**Information shown**
····················
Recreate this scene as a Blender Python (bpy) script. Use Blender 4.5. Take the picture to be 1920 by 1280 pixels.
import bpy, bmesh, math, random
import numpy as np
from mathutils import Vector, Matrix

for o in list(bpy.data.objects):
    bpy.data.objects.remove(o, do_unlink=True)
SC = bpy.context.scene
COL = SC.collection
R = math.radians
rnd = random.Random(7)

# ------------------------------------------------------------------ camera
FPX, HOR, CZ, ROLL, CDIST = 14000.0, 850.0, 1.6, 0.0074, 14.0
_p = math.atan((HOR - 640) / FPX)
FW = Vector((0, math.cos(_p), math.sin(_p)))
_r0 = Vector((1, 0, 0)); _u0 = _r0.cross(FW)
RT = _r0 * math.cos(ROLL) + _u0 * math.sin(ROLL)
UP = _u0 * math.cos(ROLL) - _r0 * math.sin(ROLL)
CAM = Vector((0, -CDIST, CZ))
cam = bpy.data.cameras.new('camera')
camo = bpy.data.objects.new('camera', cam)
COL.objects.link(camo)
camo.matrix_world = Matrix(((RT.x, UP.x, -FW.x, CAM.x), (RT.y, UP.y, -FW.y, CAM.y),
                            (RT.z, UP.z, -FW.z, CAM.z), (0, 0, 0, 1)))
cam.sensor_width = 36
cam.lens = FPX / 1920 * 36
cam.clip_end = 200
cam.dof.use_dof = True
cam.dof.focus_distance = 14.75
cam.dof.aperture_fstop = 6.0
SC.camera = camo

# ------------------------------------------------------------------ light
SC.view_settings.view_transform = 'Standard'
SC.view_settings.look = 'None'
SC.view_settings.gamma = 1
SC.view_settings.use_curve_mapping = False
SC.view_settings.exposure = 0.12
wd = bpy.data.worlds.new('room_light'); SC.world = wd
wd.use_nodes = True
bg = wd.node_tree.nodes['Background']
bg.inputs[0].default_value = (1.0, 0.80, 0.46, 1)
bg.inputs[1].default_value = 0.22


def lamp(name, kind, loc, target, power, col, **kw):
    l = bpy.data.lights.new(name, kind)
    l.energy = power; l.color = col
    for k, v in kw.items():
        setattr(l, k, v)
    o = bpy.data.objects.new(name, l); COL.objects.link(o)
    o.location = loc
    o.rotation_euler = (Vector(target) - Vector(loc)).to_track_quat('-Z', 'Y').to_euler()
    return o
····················
**Exercise brief**
The lines from the top of the data above down to the line containing "from mathutils import Vector, Matrix" are to be copied exactly; no other line should appear.

**Task output**
Recreate this scene as a Blender Python (bpy) script. Use Blender 4.5. Take the picture to be 1920 by 1280 pixels.
import bpy, bmesh, math, random
import numpy as np
from mathutils import Vector, Matrix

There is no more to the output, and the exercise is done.